Nicole Kidman and the guinea pig
MY wife has dreams.
This is not unusual. We all have dreams. I have dreams.
On a bleary Sunday morning when my dream is still a froth of bubbles floating on the surface of my thoughts I might remember it was about Russia, or that it involved bricks.
This is not how my wife dreams. She takes minutes as detailed as those of a parliamentary cabinet meeting.
For instance, last night she was talking to Nicole Kidman. Nicole had a bag of marijuana and a cricket bat.
They discussed, for a while, the fact that, having flushed the guinea pig down the lavatory, its chances of survival were slim.
This was an academic question, not an emotional one, and in any event when they moved into the dining room, which was actually a hair-dressing salon, the guinea pig was sitting there having a blow-dry, which surprised neither of them.

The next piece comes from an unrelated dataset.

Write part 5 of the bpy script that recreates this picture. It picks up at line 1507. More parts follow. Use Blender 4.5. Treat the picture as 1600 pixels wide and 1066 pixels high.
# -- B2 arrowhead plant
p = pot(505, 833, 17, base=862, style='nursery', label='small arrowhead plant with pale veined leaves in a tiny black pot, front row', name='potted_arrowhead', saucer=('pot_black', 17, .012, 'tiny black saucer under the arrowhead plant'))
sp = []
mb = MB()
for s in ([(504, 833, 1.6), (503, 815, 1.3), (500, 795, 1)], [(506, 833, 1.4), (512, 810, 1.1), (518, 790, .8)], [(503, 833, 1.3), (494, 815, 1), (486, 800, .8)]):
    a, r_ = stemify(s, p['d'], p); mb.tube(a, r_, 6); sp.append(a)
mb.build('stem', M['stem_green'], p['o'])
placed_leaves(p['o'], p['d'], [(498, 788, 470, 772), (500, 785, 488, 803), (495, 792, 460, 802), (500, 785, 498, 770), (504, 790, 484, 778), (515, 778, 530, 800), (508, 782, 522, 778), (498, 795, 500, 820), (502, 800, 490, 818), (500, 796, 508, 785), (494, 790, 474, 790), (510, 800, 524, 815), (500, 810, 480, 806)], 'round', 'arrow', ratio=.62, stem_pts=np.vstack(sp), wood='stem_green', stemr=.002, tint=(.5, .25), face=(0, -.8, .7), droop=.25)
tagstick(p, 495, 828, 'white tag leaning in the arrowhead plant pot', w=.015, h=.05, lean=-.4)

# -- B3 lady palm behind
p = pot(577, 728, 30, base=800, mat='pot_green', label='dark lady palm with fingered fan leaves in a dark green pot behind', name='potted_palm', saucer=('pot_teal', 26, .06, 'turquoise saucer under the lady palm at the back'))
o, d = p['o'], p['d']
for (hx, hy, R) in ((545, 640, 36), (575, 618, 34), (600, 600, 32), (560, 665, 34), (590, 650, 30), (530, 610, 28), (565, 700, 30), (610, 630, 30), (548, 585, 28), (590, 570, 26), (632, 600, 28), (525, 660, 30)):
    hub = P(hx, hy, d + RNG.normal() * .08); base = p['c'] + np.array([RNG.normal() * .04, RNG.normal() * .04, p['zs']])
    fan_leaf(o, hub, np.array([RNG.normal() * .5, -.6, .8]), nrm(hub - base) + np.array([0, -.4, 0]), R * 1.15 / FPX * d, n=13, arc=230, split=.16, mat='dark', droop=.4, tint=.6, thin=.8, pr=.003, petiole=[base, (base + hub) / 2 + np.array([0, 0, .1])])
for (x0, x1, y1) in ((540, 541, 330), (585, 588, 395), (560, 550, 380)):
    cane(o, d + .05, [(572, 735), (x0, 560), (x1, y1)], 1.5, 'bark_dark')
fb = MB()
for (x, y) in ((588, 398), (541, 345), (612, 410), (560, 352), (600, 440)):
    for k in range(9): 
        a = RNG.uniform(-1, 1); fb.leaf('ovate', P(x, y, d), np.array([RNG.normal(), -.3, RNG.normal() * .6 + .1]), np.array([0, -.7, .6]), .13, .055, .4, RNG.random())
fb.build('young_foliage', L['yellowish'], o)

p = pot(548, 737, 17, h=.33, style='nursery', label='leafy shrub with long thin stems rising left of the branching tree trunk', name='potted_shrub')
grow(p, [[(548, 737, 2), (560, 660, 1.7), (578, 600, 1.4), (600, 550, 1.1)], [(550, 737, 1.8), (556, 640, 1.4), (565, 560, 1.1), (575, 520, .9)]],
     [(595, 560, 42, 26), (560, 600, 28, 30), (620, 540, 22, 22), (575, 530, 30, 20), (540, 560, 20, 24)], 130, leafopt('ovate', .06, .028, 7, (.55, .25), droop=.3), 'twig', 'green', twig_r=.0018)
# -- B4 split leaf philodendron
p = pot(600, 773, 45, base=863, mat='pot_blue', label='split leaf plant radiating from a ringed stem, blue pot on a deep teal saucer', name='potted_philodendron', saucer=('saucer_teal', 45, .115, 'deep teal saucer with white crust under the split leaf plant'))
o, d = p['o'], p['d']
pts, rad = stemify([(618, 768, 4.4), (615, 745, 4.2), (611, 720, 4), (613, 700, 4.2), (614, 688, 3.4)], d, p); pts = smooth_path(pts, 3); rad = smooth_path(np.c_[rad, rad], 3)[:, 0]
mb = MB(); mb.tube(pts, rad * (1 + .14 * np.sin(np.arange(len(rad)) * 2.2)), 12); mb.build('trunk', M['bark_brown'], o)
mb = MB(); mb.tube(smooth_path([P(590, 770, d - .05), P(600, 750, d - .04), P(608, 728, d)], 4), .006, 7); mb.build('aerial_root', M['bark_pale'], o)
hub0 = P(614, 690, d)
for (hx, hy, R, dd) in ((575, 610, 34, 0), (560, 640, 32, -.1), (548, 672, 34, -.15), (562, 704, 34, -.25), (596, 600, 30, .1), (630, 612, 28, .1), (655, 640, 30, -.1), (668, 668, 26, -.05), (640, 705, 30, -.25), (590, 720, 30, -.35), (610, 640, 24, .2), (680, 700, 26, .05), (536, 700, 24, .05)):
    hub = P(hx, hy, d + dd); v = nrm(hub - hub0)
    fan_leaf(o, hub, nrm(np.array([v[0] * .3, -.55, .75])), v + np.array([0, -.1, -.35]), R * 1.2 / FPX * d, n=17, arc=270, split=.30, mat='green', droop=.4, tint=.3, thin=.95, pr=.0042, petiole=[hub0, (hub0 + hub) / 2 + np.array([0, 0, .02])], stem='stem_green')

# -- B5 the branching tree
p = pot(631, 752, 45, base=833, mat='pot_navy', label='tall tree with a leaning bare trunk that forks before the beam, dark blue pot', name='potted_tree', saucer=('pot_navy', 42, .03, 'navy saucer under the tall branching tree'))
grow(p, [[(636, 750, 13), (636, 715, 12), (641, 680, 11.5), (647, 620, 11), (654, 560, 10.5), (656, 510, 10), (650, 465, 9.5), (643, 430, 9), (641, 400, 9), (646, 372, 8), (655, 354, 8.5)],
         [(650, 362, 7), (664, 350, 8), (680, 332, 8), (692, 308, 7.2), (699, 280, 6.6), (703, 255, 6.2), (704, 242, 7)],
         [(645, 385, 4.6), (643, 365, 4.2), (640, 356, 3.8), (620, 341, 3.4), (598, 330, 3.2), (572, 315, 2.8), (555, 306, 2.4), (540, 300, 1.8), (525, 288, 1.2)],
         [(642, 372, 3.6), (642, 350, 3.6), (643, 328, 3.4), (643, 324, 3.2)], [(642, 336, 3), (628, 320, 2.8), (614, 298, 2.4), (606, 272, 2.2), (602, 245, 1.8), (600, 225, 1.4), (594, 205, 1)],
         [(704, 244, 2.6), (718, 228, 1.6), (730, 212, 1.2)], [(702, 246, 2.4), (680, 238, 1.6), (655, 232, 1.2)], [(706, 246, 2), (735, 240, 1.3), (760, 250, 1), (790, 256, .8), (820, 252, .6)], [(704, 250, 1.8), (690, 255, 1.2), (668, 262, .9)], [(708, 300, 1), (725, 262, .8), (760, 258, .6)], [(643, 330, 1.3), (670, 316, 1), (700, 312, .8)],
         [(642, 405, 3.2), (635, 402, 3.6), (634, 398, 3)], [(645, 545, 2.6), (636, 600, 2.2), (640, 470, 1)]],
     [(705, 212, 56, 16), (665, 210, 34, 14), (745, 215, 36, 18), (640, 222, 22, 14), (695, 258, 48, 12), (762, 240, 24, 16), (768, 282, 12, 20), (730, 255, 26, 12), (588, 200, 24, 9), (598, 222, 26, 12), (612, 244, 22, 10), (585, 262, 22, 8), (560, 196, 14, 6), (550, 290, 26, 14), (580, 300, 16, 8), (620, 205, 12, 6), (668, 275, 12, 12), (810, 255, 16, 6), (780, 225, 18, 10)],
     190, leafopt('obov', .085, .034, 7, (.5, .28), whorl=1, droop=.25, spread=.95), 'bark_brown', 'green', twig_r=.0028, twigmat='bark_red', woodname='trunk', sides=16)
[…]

I could go on. The dream did, for at least 10 more minutes of narrative. Let me say right now that if anyone can interpret this dream, don’t get in touch with me.
I don’t want to know what it means.
Mostly I’m just stunned that the human brain can remember the minutiae of an event so bizarre you’d seriously have to consider whether you should change all the knives in the kitchen drawer for plastic ones.

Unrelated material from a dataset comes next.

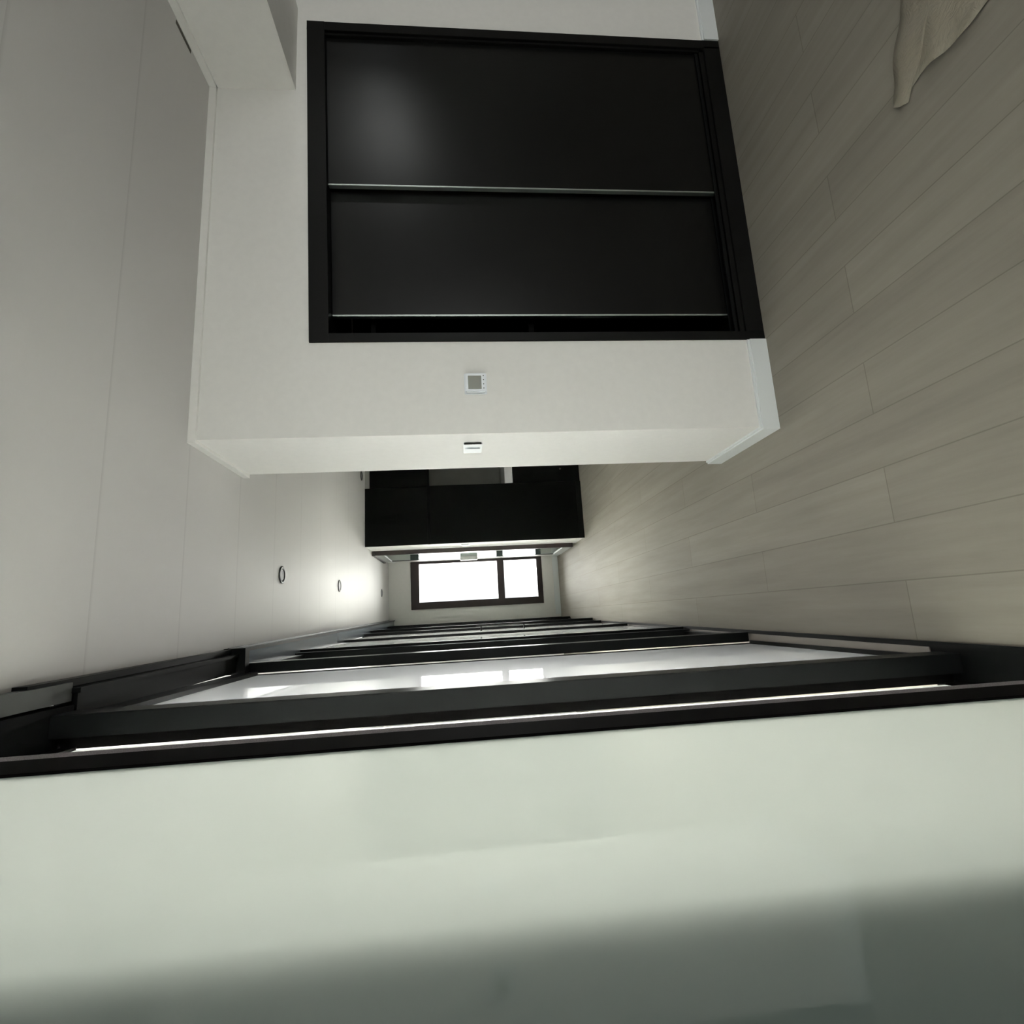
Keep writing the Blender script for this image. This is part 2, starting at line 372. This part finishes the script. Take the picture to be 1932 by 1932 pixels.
for i, (a, b_) in enumerate(((1.518, 2.1), (2.104, 2.7), (2.704, 3.4))):
    d = obj('cabinet_door', bx(a, b_, KY+.005, KY+.028, .06, .795), 'black', k)
    bm = bmesh.new(); cyl(bm, (a+.147, KY-.006, .235), (0, 1, 0), .012, .016, .022, 20); sub('knob', bm, 'chrome', d, k, label='bright metal knob')
    bm = bmesh.new(); box(bm, a+.215, a+.225, KY-.015, KY-.007, .30, .44, .002); box(bm, a+.215, a+.225, KY-.008, KY+.005, .31, .32); box(bm, a+.215, a+.225, KY-.008, KY+.005, .42, .43)
    sub('handle', bm, 'chrome', d, k, label='slim metal handle')
o = obj('worktop', bx(1.517, 3.4, KY-.004, 6.64, .802, .895, bev=.002), 'worktop'); o['label'] = 'pale grey worktop slab on the black base cabinets'; o['category'] = 'worktop'
o = obj('backsplash', bx(1.517, 3.4, 6.60, 6.655, .9, 1.80), 'splash'); o['label'] = 'plain grey backsplash panel behind the worktop'; o['category'] = 'backsplash'

# ------------------------------------------------------------ sliding door on the right corridor wall
t = thing('sliding_door', 'dark framed green-tinted glass sliding door on the right wall near the window', 'door', (.81, 6.95, 0))
sx0, sx1 = .79, DX
obj('stile', bx(sx0, sx1, 6.50, 6.55, .05, 2.46, bev=.002), 'bronzewin', t)
obj('stile', bx(sx0+.012, sx1, 7.33, 7.37, .05, 2.46, bev=.002), 'bronzewin', t)
obj('top_rail', bx(sx0+.006, sx1, 6.55, 7.33, 2.37, 2.46, bev=.002), 'rail', t)['label'] = 'grey metal top rail'
obj('bottom_rail', bx(sx0+.006, sx1, 6.55, 7.33, .05, .16, bev=.002), 'rail', t)['label'] = 'grey metal bottom rail'
obj('glass', bx(sx0+.016, sx0+.024, 6.55, 7.33, .16, 2.37), 'mirror', t)
obj('track', bx(sx0-.004, sx1+.01, 6.50, 7.40, 2.462, 2.495), 'bronzewin', t)
obj('handle', bx(sx0-.03, sx0+.016, 7.15, 7.27, 1.22, 1.45, bev=.004), 'wall', t)['label'] = 'pale box-shaped handle'

# ------------------------------------------------------------ ceiling downlights
def downlight(loc, label):
    t = thing('downlight', label, 'ceiling light', (loc[0], loc[1], H), 'round recessed downlights in the corridor ceiling')
    bm = bmesh.new(); seg = 40
    prof = [(.052, 0), (.0525, -.005), (.047, -.008), (.038, -.007), (.033, -.001)]
    rings = []
    for r, z in prof:
        rings.append([bm.verts.new((loc[0]+r*math.cos(2*math.pi*i/seg), loc[1]+r*math.sin(2*math.pi*i/seg), H+z)) for i in range(seg)])
    for a, b_ in zip(rings, rings[1:]):
        for i in range(seg): bm.faces.new((a[i], a[(i+1) % seg], b_[(i+1) % seg], b_[i]))
    obj('trim_ring', bm, 'ring', t, smooth=True)
    bm = bmesh.new(); cyl(bm, (loc[0], loc[1], H-.002), (0, 0, 1), .033, .033, .003, 40)
    obj('diffuser', bm, 'lens', t)
downlight((.31, 3.30), 'round grey-rimmed ceiling downlight, nearest of the three in the corridor row')
downlight((.333, 4.80), 'round ceiling downlight, middle one of the corridor row')
downlight((.38, 7.24), 'round ceiling downlight closest to the far window')
downlight((1.60, 5.83), 'round ceiling downlight in front of the black kitchen cabinets')
bm = bmesh.new(); box(bm, 2.43, 2.447, 1.85, 1.97, H-.0015, H+.001)  # thin flat dark mark on the ceiling
o = obj('ceiling_mark', bm, 'mark'); o['label'] = 'small dark mark on the ceiling beside the beam cornice'; o['category'] = 'ceiling mark'

# ------------------------------------------------------------ glass door partition on the left
def lean(px, s, c=.018):
    """plumb line tilt about the point (px, 0, camera height)"""
    P = Matrix.Translation(Vector((px, 0, CAMH)))
    return P @ Matrix.Rotation(math.atan(c), 4, 'Y') @ Matrix.Rotation(-math.atan(s), 4, 'Z') @ P.inverted()
def leaf(label, xo, y0, y1, th=.055, st0=.09, st1=.09, z0=.012, z1=2.44, glass='frostfar', gin=.035, xf=None, brush=False, handle=None, frame='bronze', rail=.04):
    t = thing('sliding_glass_door', label, 'door', (xo-th/2, (y0+y1)/2, z0), 'row of frosted sliding doors')
    F = frame
    obj('stile', bx(xo-th, xo, y0, y0+st0, z0, z1, bev=.0015), F, t, xf)
    s = obj('stile', bx(xo-th, xo if st1 > .02 else xo-gin+.004, y1-st1, y1, z0, z1, bev=.0015), F, t, xf)
    if brush:
        sub('brush_seal', bx(xo-th+.006, xo-.003, y1+.001, y1+.042, z0, z1), 'brush', s, t, xf, 'grey fuzzy brush strip')
    obj('top_rail', bx(xo-th, xo-.01, y0+st0, y1-st1, z1-.07, z1), F, t, xf)
    obj('bottom_rail', bx(xo-th, xo-.01, y0+st0, y1-st1, z0, z0+rail), F, t, xf)
    obj('glass', bx(xo-gin-.006, xo-gin, y0+st0, y1-st1, z0+rail, z1-.07), glass, t, xf)
    if handle:
        hz0, hz1, hy = handle
        bm = bmesh.new(); cyl(bm, (xo+.045, hy, (hz0+hz1)/2), (0, 0, 1), .008, .008, hz1-hz0+.1, 16)
        h = obj('pull_handle', bm, 'blackframe', t, xf)
        for z in (hz0, hz1):
            bm = bmesh.new(); cyl(bm, (xo+.02, hy, z), (1, 0, 0), .008, .008, .05, 16); sub('standoff', bm, 'blackframe', h, t, xf)
    return t
# plumb leaves, each at its own place in the tracks
leaf('nearest frosted green-white sliding glass door with black stile, filling the bottom of the photo', -.137, -.75, .730, th=.04, st0=.09, st1=.074,
     z0=.02, z1=2.44, glass='frost', gin=.003, brush=True, frame='matte')
leaf('pale glass sliding door reflecting the far window, its dark end post just beyond the nearest door', -.179, 1.465, 2.628, st0=.085, st1=.012, gin=.026, rail=.008)
leaf('dark framed sliding door overlapping the far end of the window-reflecting pane', -.150, 2.632, 3.43, th=.046, glass='frostbright')
leaf('sliding door halfway down the row, between two dark posts', -.136, 3.44, 4.64, th=.04, st0=.03, st1=.01, gin=.012, glass='frostbright')
leaf('frosted sliding door with a black pull handle on two standoffs', -.127, 4.65, 5.552, th=.018, st0=.015, st1=.015, gin=.004, handle=(.86, 1.27, 5.2), glass='frostbright')
leaf('narrow dark framed leaf past the door with the pull handle', -.104, 5.56, 5.91, th=.033, gin=.01, glass='frostbright', st0=.05, st1=.05)
leaf('frosted sliding door last but one before the far window wall', -.078, 5.92, 7.19, th=.05, glass='frostbright', st0=.07, st1=.05)
leaf('last sliding door of the row, touching the far window wall', -.06, 7.20, 7.92, th=.05, glass='frostbright', st0=.06, st1=.06)
# fixed glass behind the nearest door
t = thing('fixed_glass_panel', 'narrow bright strip of fixed glass behind the nearest sliding door', 'glass panel', (-.27, 1.3, .03), None)
obj('stile', bx(-.267, -.236, 1.508, 1.545, .008, 2.44, bev=.0015), 'matte', t)
obj('stile', bx(-.30, -.25, .775, .80, .03, 2.44, bev=.0015), 'bronze', t)
obj('glass', bx(-.2755, -.2695, .80, 1.507, .04, 2.40), 'frostbright', t)
obj('top_rail', bx(-.30, -.262, .80, 1.507, 2.40, 2.44), 'bronze', t)
obj('bottom_rail', bx(-.30, -.262, .80, 1.507, .008, .04), 'matte', t)

# floor sill and ceiling header follow the row
s_ = .010
X0 = -.160
xf = Matrix.Translation((X0, 0, 0)) @ Matrix.Rotation(-math.atan(s_), 4, 'Z')
bm = bmesh.new(); box(bm, -.022, -.006, -1, 7.9, 0, .012)
o = struct('trim_3', bm, 'bronze', 'dark front lip of the floor sill under the glass doors'); 
o.matrix_world = xf
bm = bmesh.new(); box(bm, -.12, -.022, 1.57, 7.9, 0, .010)
o = struct('trim_4', bm, 'sill', 'grey sill under the glass doors'); o.matrix_world = xf
bm = bmesh.new(); box(bm, -.19, -.022, -1, 1.57, 0, .006)
o = struct('trim_5', bm, 'bronze', 'dark floor track beside the nearest door'); o.matrix_world = xf
X1 = -.150+.019*1.073
xf = Matrix.Translation((X1, 0, 0)) @ Matrix.Rotation(-math.atan(.0185), 4, 'Z')
bm = bmesh.new(); box(bm, -.02, 0, 1.42, 2.553, 2.465, H); box(bm, -.10, -.036, 1.56, 2.553, 2.443, H); box(bm, -.036, -.02, 1.56, 2.553, 2.485, H); box(bm, -.035, -.022, 1.55, 2.553, 2.43, 2.485)
o = struct('trim_6', bm, 'bronze', 'black header strip over the second glass door'); o.matrix_world = xf
bm = bmesh.new(); box(bm, -.055, -.008, -.8, 1.552, 2.452, 2.492)
o = struct('trim_7', bm, 'ring', 'grey header block over the nearest door'); o.matrix_world = xf
bm = bmesh.new(); box(bm, -.10, 0, 2.60, 7.9, 2.425, 2.494)
o = struct('trim_8', bm, 'bluealu', 'blue-grey satin header rail over the far doors'); o.matrix_world = xf
bm = bmesh.new(); box(bm, -.11, .004, 2.555, 2.60, 2.405, 2.499); box(bm, -.012, .003, 2.60, 7.9, 2.412, 2.425); box(bm, -.012, .006, 2.60, 7.9, 2.494, H)
o = struct('trim_9', bm, 'bronze', 'thin black lip along the header rail'); o.matrix_world = xf

struct('trim_10', bx(-.33, -.165, -.9, 1.55, 2.442, 2.499), 'inner', 'black board closing the gap above the nearest door')

# ------------------------------------------------------------ torn paper on the floor
pts = [(1.55, 1.295), (1.513, 1.302), (1.495, 1.284), (1.484, 1.256), (1.513, 1.24), (1.520, 1.203), (1.512, 1.16), (1.50, 1.12), (1.49, 1.04),
       (1.53, .93), (1.72, .90), (1.95, 1.0), (1.93, 1.17), (1.83, 1.205), (1.758, 1.221), (1.70, 1.258), (1.62, 1.28)]
bm = bmesh.new(); c = bm.verts.new((1.66, 1.12, .022)); vs = [bm.verts.new((x, y, .004+.006*random.random())) for x, y in pts]
for i in range(len(vs)): bm.faces.new((c, vs[i], vs[(i+1) % len(vs)]))
bmesh.ops.subdivide_edges(bm, edges=bm.edges[:], cuts=4, use_grid_fill=True)
for v in bm.verts:
    v.co.z = max(.003, v.co.z+.006*math.sin(37*v.co.x+21*v.co.y)*math.sin(29*v.co.y-11*v.co.x))
r = bmesh.ops.solidify(bm, geom=bm.faces[:], thickness=.0008)
o = obj('paper_scrap', bm, 'paper', smooth=True); o['label'] = 'torn crumpled brownish paper scrap lying on the plank floor'; o['category'] = 'paper'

Personally I think dreams are just the sink-tidy of the mind – the place you chuck the tea leaves, the skin off the onion and the little clusters of rice that stick to the saucepan.

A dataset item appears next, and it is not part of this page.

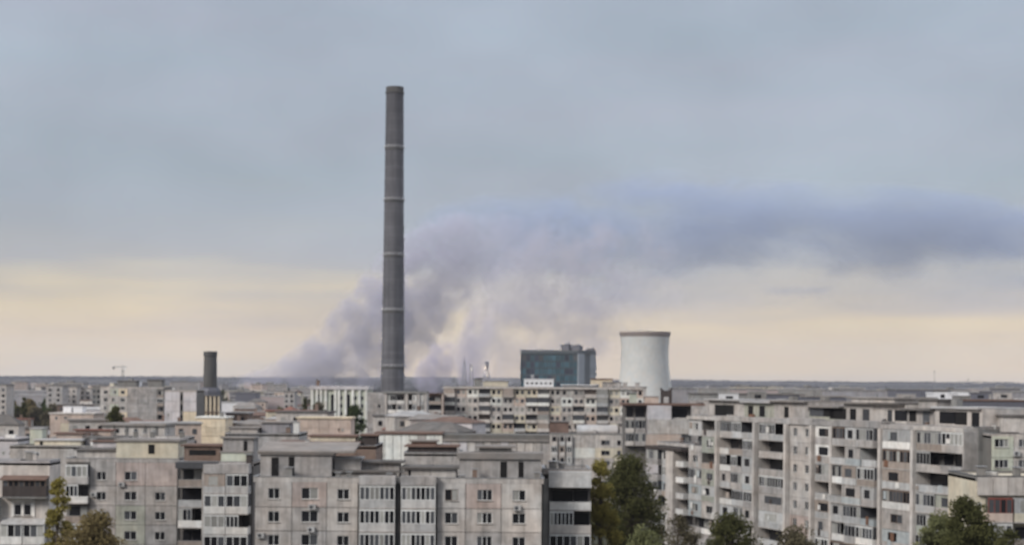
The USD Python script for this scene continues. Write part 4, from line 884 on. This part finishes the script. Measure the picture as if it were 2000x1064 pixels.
# ------------------------------------------------------------------ sheds and far town
def shed(label, u0, u1, vt, Y, D, m, roof, name='industrial_shed', wins=0, group=None, gable=0.0):
    b = Block(name, label, 'shed', u0, u1, vt, Y, D=D, group=group); z = b.zt - gable
    b.part('wall', bx(0, b.W, 0, b.D, -.2, z), m)
    if gable:
        w, d, o = b.W, b.D, .4
        v = np.array([[-o, -o, z + .003], [w + o, -o, z + .003], [w + o, d / 2, z + gable], [-o, d / 2, z + gable], [-o, d + o, z + .003], [w + o, d + o, z + .003]])
        b.part('roof', (v, np.array([[0, 1, 2], [0, 2, 3], [3, 2, 5], [3, 5, 4], [0, 3, 4], [1, 5, 2], [0, 4, 5], [0, 5, 1]])), roof)
    else: b.part('roof', bx(-.3, b.W + .3, -.3, b.D + .3, b.zt + .003, b.zt + .5), roof)
    for i in range(wins):
        x = b.W * (i + .5) / wins; w = b.W / wins * .36
        b.part('window_band', bx(x - w, x + w, -.05, -.004, b.zt * .35, b.zt * .72), 'glass_dark')
    return b
SH = 'sheds of the works beyond the long slanted block'
for i, (u0, u1, vt, Y, D, m, rf, w, lb) in enumerate((
    (1316, 1362, 759, 900, 30, 'shed_lilac', 'shed_grey', 4, 'short lilac shed with dark windows right of the cooling tower'),
    (1366, 1432, 758, 1000, 30, 'shed_grey', 'pale_roof', 7, 'long pale grey shed right of the lilac shed by the cooling tower'),
    (1352, 1470, 770, 640, 14, 'shed_grey', 'tar_roof', 11, 'low grey shed with a dark roof and many windows behind the slanted block'),
    (1438, 1520, 761, 950, 26, 'shed_pink', 'shed_grey', 6, 'pinkish shed in the middle of the works'),
    (1528, 1610, 760, 1000, 26, 'shed_grey', 'pale_roof', 5, 'grey shed with a row of dark windows in the works'),
    (1480, 1570, 771, 620, 12, 'shed_dark', 'tar_roof', 0, 'dark low shed behind the left attic windows of the slanted block'),
    (1575, 1660, 775, 600, 12, 'shed_dark', 'grey_roof', 0, 'dark low shed with a grey roof behind the middle of the attic'),
    (1618, 1742, 763, 980, 30, 'shed_lilac', 'grey_roof', 9, 'broad lilac shed with a few dark windows'),
    (1750, 1795, 762, 900, 20, 'shed_dark', 'tar_roof', 0, 'small dark shed left of the white shed'),
    (1826, 1871, 768, 760, 16, 'shed_white', 'shed_white', 0, 'bright white box shed on the right below the pole mast'),
    (1800, 1890, 762, 1000, 20, 'shed_dark', 'grey_roof', 0, 'dark shed standing behind the bright white shed'),
    (1880, 1935, 765, 850, 22, 'shed_white', 'pale_roof', 0, 'pale shed right of the bright white shed'),
    (1930, 1975, 764, 820, 16, 'shed_dark', 'shed_lilac', 2, 'dark bluish shed near the right edge'),
    (1978, 2060, 766, 860, 22, 'shed_lilac', 'shed_grey', 0, 'lilac shed cut by the right edge'),
    (1670, 1830, 778, 560, 14, 'shed_lilac', 'grey_roof', 12, 'long low lilac shed just behind the attic on the right'),
    (1840, 2010, 783, 520, 16, 'shed_dark', 'brown_roof', 0, 'long dark brown roofed shed behind the right end of the attic'),
    (1436, 1462, 773, 720, 10, 'shed_dark', 'tar_roof', 0, 'tiny dark shed with a white lump beside it'),
    (1462, 1474, 770, 715, 8, 'shed_white', 'shed_white', 0, 'tiny white hut in the works'),
    (460, 500, 768, 1150, 20, 'shed_dark', 'shed_dark', 0, 'dark blue shed right of the short chimney'),
    (496, 580, 774, 1180, 22, 'shed_pink', 'pale_roof', 0, 'pale pink long shed right of the short chimney'),
    (20, 88, 763, 1250, 30, 'shed_lilac', 'pale_roof', 6, 'long lilac shed in the left background'),
    (30, 90, 772, 1100, 22, 'shed_lilac', 'pale_roof', 0, 'lower lilac shed with pale roof in the left background'),
    (430, 470, 786, 900, 14, 'shed_white', 'pale_roof', 0, 'white shed near the foot of the short chimney'),
)): shed(lb, u0, u1, vt, Y, D, m, rf, wins=w)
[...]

But what if they’re not? What if dreams really do have meanings that are significant to our lives?
Should I have my wife locked up?
Oh, I know lots of people dream weird things, but they don’t video tape them to memory so they can frighten their families over the breakfast table.
And I thought dreams were supposed to occupy only the brief seconds before we woke.
My wife’s dreams are so long I think she starts them before she goes to sleep. I used to remember dreams when I was a kid. They fell into two categories: being conned into thinking I was weeing in the toilet when I was still in bed; and arriving at a crowded school without my trousers.
Anxiety dreams, I think they’re called.
Occasionally I dreamt I was flying and for some reason this always imparted a sense of enormous well-being, even though I couldn’t tell you what I was flying in, or where to, or whether I had Nicole Kidman with me.
And if I could remember, I probably wouldn’t tell. Not over breakfast, where you can see the family checking the escape routes in case they have to make a run for it.